Getting 2 Know Caroline Adderson
What is your favourite thing about writing?
My favourite thing about writing, and perhaps the ultimate reason I write, is creating characters who are often quite different from me. Readers will often comment on, say, Malcolm from A History of Forgetting, who is a 56 year-old gay hairdresser, or Iliana in Sitting Practice, who is paraplegic, or Pete, from The Sky Is Falling, who is an anarchist, and say, “How did you do that?”
For me, the point of writing is to get inside another person’s skin and find out how they think and feel. There isn’t any other art form that allows you access to someone else’s heart and head the way literature does, both for the writer and the reader. While I often disagree with my characters and sometimes I don’t even like them, I always have enormous compassion for them. Imagining is, after all, a form of compassion.
What’s the best decision you’ve ever made, and why?
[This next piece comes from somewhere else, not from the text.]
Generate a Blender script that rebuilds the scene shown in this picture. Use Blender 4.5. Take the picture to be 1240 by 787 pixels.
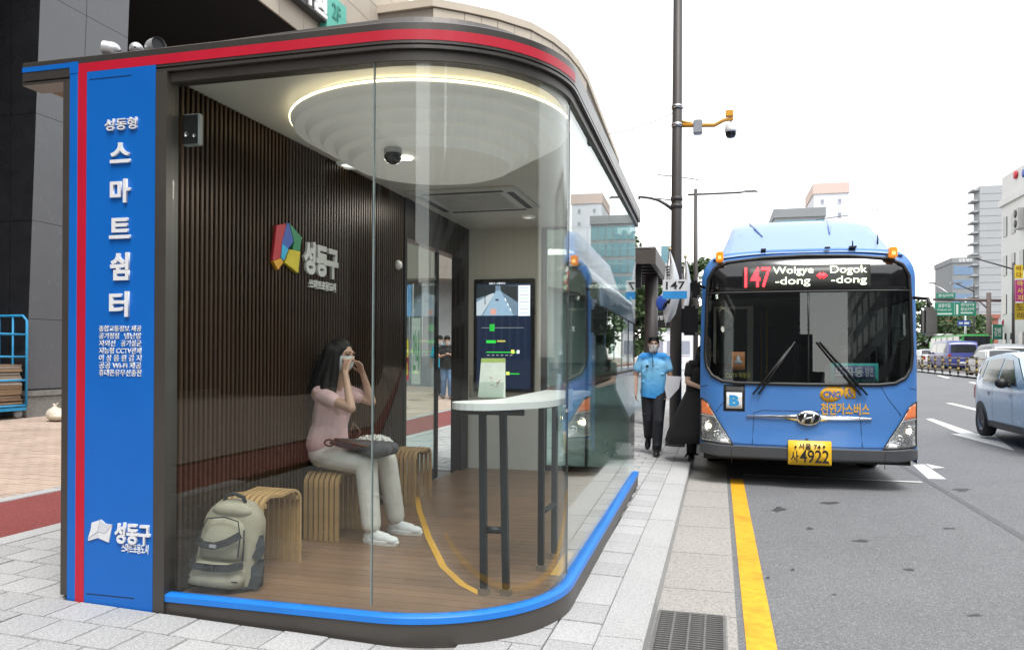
import bpy, bmesh, math, random
from mathutils import Vector, Matrix, Euler
R = math.radians
random.seed(7)
for o in list(bpy.data.objects): bpy.data.objects.remove(o)
S = bpy.context.scene
C = S.collection

# ------------------------------------------------------------------ camera, sky, sun, exposure
CAM_H, YAW, ROLL, FPX, PPX, PPY = 1.35, R(14.89), R(.35), 940.0, 620.0, 431.5
cam = bpy.data.cameras.new('camera'); camo = bpy.data.objects.new('camera', cam); C.objects.link(camo)
cam.sensor_width = 36; cam.lens = FPX / 1240 * 36; cam.clip_start = .05; cam.clip_end = 3000
cam.shift_y = (PPY - 393.5) / 1240
camo.matrix_world = Matrix.Translation((0, 0, CAM_H)) @ Matrix.Rotation(YAW, 4, 'Z') @ Matrix.Rotation(R(90), 4, 'X') @ Matrix.Rotation(ROLL, 4, 'Z')
S.camera = camo

SUN_EL, SUN_AZ = R(64), R(150)          # azimuth from +Y towards +X: the hazy sun stands behind the camera over the road
w = bpy.data.worlds.new('World'); S.world = w; w.use_nodes = True
nt = w.node_tree; nt.nodes.clear()
sky = nt.nodes.new('ShaderNodeTexSky'); sky.sky_type = 'NISHITA'; sky.sun_disc = False
sky.sun_elevation = SUN_EL; sky.sun_rotation = SUN_AZ; sky.dust_density = .5; sky.air_density = 2.0; sky.ozone_density = 1
hs = nt.nodes.new('ShaderNodeHueSaturation'); hs.inputs['Saturation'].default_value = .12     # thin white overcast
bg = nt.nodes.new('ShaderNodeBackground'); bg.inputs['Strength'].default_value = .15
ow = nt.nodes.new('ShaderNodeOutputWorld')
nt.links.new(sky.outputs[0], hs.inputs['Color']); nt.links.new(hs.outputs[0], bg.inputs[0]); nt.links.new(bg.outputs[0], ow.inputs[0])
sl = bpy.data.lights.new('sun', 'SUN'); sl.energy = 1.5; sl.angle = R(24); sl.color = (1, .97, .93)
so = bpy.data.objects.new('sun', sl); C.objects.link(so)
so.rotation_mode = 'QUATERNION'
so.rotation_quaternion = Vector((math.cos(SUN_EL) * math.sin(SUN_AZ), math.cos(SUN_EL) * math.cos(SUN_AZ), math.sin(SUN_EL))).to_track_quat('Z', 'Y')
S.view_settings.view_transform = 'Standard'; S.view_settings.look = 'None'; S.view_settings.gamma = 1
S.view_settings.exposure = 1.15
S.view_settings.use_curve_mapping = False
cy = S.cycles
cy.use_denoising = True
cy.max_bounces = 10; cy.diffuse_bounces = 4; cy.glossy_bounces = 5; cy.transmission_bounces = 6; cy.transparent_max_bounces = 24
cy.caustics_reflective = False; cy.caustics_refractive = False; cy.sample_clamp_indirect = 8

# ------------------------------------------------------------------ helpers
_ct, _st, _cr, _sr = math.cos(YAW), math.sin(YAW), math.cos(ROLL), math.sin(ROLL)
def ray(px, py):
    a = (px - PPX) / FPX; b = (PPY - py) / FPX
    r = a * _cr - b * _sr; u = a * _sr + b * _cr
    return Vector((r * _ct - _st, r * _st + _ct, u))
def at(px, py, Y):
    d = ray(px, py); k = Y / d.y; return Vector((d.x * k, Y, CAM_H + d.z * k))
def atX(px, py, X):
    d = ray(px, py); k = X / d.x; return Vector((X, d.y * k, CAM_H + d.z * k))
def atZ(px, py, z):
    d = ray(px, py); k = (z - CAM_H) / d.z; return Vector((d.x * k, d.y * k, z))
def atD(px, py, D):
    d = ray(px, py); return Vector((d.x * D, d.y * D, CAM_H + d.z * D))

def rise(y): return .012 * min(max(0, y - 14), 46)
def walk_z(x, y=0): return -.03 * (max(x, -11.6) + 3.5) + rise(y)
ROAD = -.215
def road_z(x, y=0): return ROAD + .05 * min(max(0, x - 2.4), 5.7) + rise(y)
def on_ground(px, py, fz):
    d = ray(px, py); k = 2.0
    while k < 400:
        p = Vector((0, 0, CAM_H)) + d * k
        if p.z <= fz(p.x, p.y): return p
        k *= 1.002
    return p

MATS = {}
def M(name, col, rough=.6, metal=0, var=.1, scale=6, bump=0, bscale=120, coat=0, rnd=0, spec=.5, emit=0, alpha=1, dirt=0):
    if name in MATS: return MATS[name]
    m = bpy.data.materials.new(name); m.use_nodes = True; MATS[name] = m
    n = m.node_tree.nodes; L = m.node_tree.links; b = n['Principled BSDF']
    b.inputs['Roughness'].default_value = rough; b.inputs['Metallic'].default_value = metal
    b.inputs['Coat Weight'].default_value = coat; b.inputs['Coat Roughness'].default_value = .08
    b.inputs['Specular IOR Level'].default_value = spec
    tc = n.new('ShaderNodeTexCoord'); nz = n.new('ShaderNodeTexNoise')
    nz.inputs['Scale'].default_value = scale; nz.inputs['Detail'].default_value = 6; nz.inputs['Roughness'].default_value = .62
    L.new(tc.outputs['Object'], nz.inputs['Vector'])
    mr = n.new('ShaderNodeMapRange'); mr.inputs[1].default_value = .3; mr.inputs[2].default_value = .7
    mr.inputs[3].default_value = 1 - var; mr.inputs[4].default_value = 1 + var
    L.new(nz.outputs[0], mr.inputs[0])
    val = mr.outputs[0]
    if rnd:
        oi = n.new('ShaderNodeObjectInfo'); r2 = n.new('ShaderNodeMapRange')
        r2.inputs[3].default_value = 1 - rnd; r2.inputs[4].default_value = 1 + rnd
        L.new(oi.outputs['Random'], r2.inputs[0]); mu = n.new('ShaderNodeMath'); mu.operation = 'MULTIPLY'
        L.new(val, mu.inputs[0]); L.new(r2.outputs[0], mu.inputs[1]); val = mu.outputs[0]
    vm = n.new('ShaderNodeVectorMath'); vm.operation = 'SCALE'; vm.inputs[0].default_value = col[:3]
    L.new(val, vm.inputs['Scale'])
    colo = vm.outputs[0]
    if dirt:
        nd = n.new('ShaderNodeTexNoise'); nd.inputs['Scale'].default_value = scale * .23; nd.inputs['Detail'].default_value = 8
        L.new(tc.outputs['Object'], nd.inputs['Vector'])
        dr = n.new('ShaderNodeMapRange'); dr.inputs[1].default_value = .5; dr.inputs[2].default_value = .72; dr.inputs[4].default_value = dirt
        L.new(nd.outputs[0], dr.inputs[0])
        mx = n.new('ShaderNodeMix'); mx.data_type = 'RGBA'; L.new(dr.outputs[0], mx.inputs[0]); L.new(colo, mx.inputs[6])
        mx.inputs[7].default_value = (col[0] * .45, col[1] * .43, col[2] * .4, 1); colo = mx.outputs[2]
    L.new(colo, b.inputs['Base Color'])
    rr = n.new('ShaderNodeMapRange'); rr.inputs[3].default_value = max(0, rough - .06); rr.inputs[4].default_value = min(1, rough + .08)
    L.new(nz.outputs[0], rr.inputs[0]); L.new(rr.outputs[0], b.inputs['Roughness'])
    if bump:
        nb = n.new('ShaderNodeTexNoise'); nb.inputs['Scale'].default_value = bscale; nb.inputs['Detail'].default_value = 4
        L.new(tc.outputs['Object'], nb.inputs['Vector'])
        bp = n.new('ShaderNodeBump'); bp.inputs['Strength'].default_value = bump; bp.inputs['Distance'].default_value = .01
        L.new(nb.outputs[0], bp.inputs['Height']); L.new(bp.outputs[0], b.inputs['Normal'])
    if emit:
        b.inputs['Emission Color'].default_value = (*col[:3], 1); b.inputs['Emission Strength'].default_value = emit
    return m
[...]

The best decision I ever made was to have a child. In a way this connects to the previous question. For me, having a child allowed me to experience unconditional love. While we may certainly love many people very intensely throughout our lives, there usually are, whether we want to think about it or not, conditions put on that love.
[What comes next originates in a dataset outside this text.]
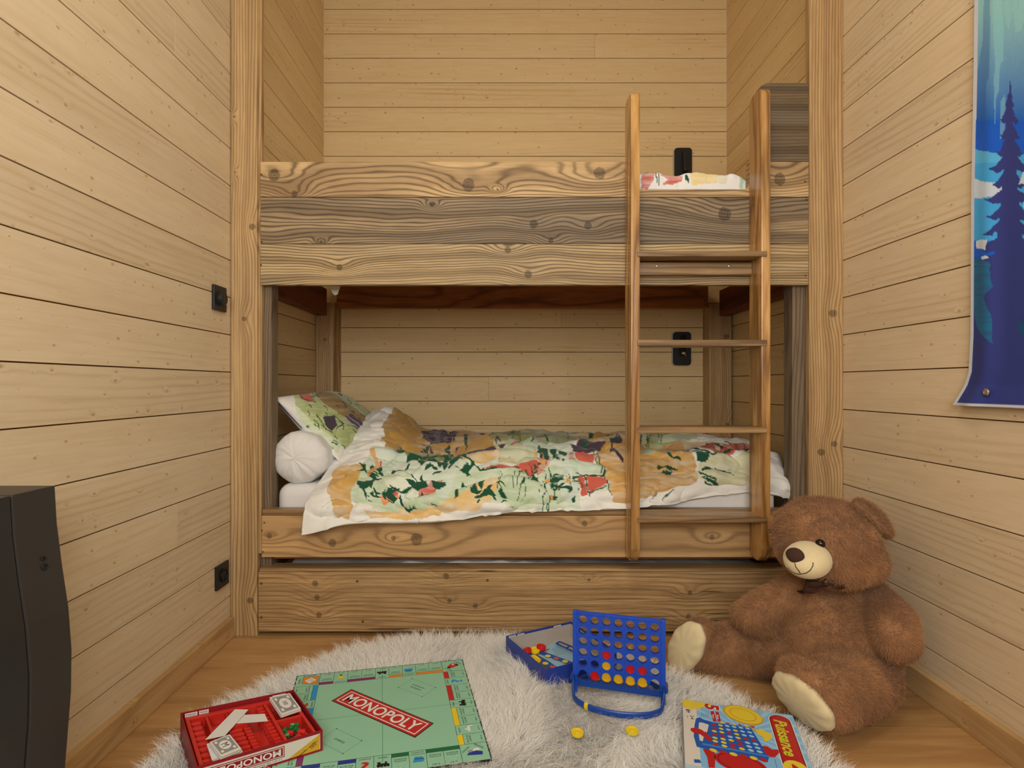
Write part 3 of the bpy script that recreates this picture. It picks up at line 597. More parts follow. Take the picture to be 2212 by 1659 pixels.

For example, we rightly expect mutual respect and caring, over the long term anyway. When you have a child, there are no conditions. Not only that, as a parent you actually derive pleasure from another person’s pleasure. I can stand in a cold arena watching my child skate, not actually having much fun myself, but not noticing, because he is enjoying himself. This ability to step out of myself in these moments is quite similar to what happens when I create a fictional character. So being a parent has made me a better person and a better writer.